The Browns’ previous brain trust also was responsible for drafting Edwards third overall. He’s been the best of his draft class, but that’s damning with feint praise. It was a poor year for drafting wide receivers. In fact, 2005 was a poor year for first rounders so, in that sense, Edwards is just holding serve.
It was the Browns’ previous brain trust that recklessly threw away draft picks to get both Paul Hubbard and Martin Rucker, the former now sitting on the Oakland Raiders practice squad and the latter mostly sitting and watching Robert Royal become Quinn’s favorite receiver. Hubbard has raw speed but even rawer skills and Rucker had good college stats. Neither has translated well into the NFL at the moment. You get the sense that Mangini would never make those kinds of trades.
That doesn’t give Mangini a full pass, however. If he wants to take the blame for something, he probably should start with an ill-conceived strategy designed, supposedly, to reveal a starting quarterback, but executed in a way that made the entire offense almost completely unprepared for Sunday’s game.

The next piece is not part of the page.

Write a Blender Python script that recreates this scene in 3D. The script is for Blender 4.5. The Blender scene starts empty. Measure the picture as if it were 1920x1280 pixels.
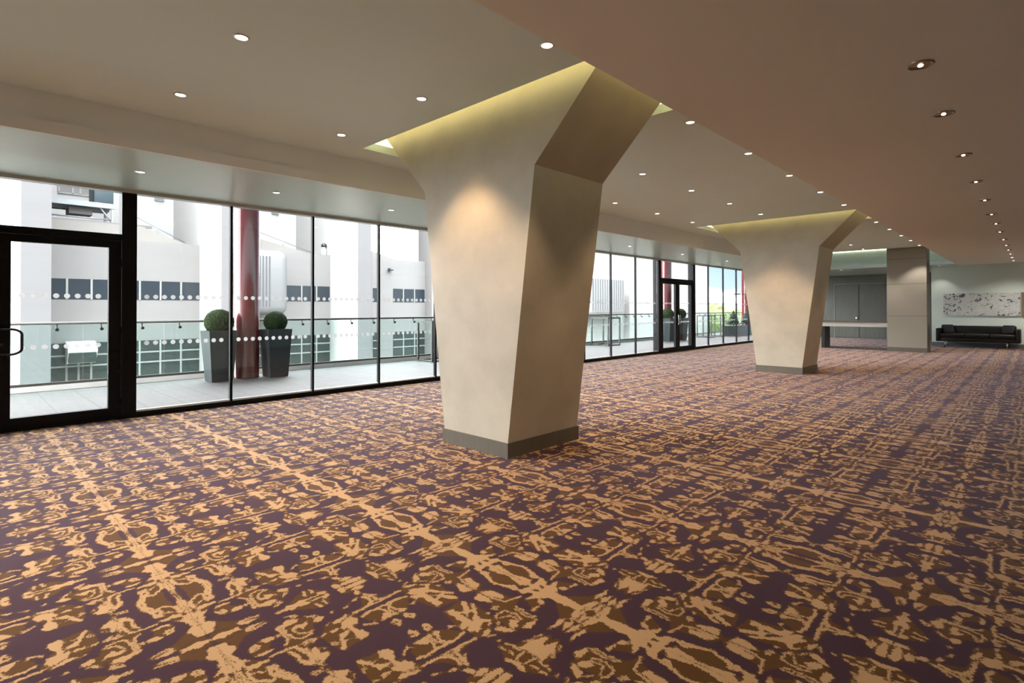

This is where Edwards’ mea culpa comes in. Giving Edwards the benefit of the doubt on his sincerity, what the heck?, he can talk all he wants about how everyone is a professional and chemistry, essentially, is for college punks, but repetitions matter.
It’s not as if almost everyone didn’t see this coming. Edwards and the rest of the Browns rather thin corps of receivers were probably the biggest victims of Mangini’s shell game with the quarterbacks. And while we’re on that subject, let’s talk about Sunday’s false start penalties by the second biggest victims of Mangini’s preseason strategy, the offensive line.
In some ways false starts are evidence of a lack of discipline, but the lineage of Sunday’s problems can be traced directly to two factors: the Vikings rather talented defensive line and, you guessed it, the lack of repetitions with Quinn. Offensive linemen are always looking for an advantage. They know the snap count and are prone to jump it at just the right time to get leverage. When you’re playing a team like the Vikings you need all the help you can get.
But for it to work well, the linemen need enough repetitions with their quarterback to get used to his cadence, particularly under game conditions. When the line and the quarterback are in sync, they should be able to finish each other’s sentences. Mangini denied them that chance in preseason and now can hardly blame them for an entirely predictable outcome.
Mangini is right. These things can get corrected and eventually they should once Quinn and his teammates have a few more games under their belts. Until then, expect more struggles.
There are a million ways to deconstruct Sunday’s loss, and many of them useful as the necessary step toward long-term improvement. But apologies were hardly necessary. Browns fans aren’t all that upset at the moment; they understand more than Mangini why the franchise is currently in the state it’s in.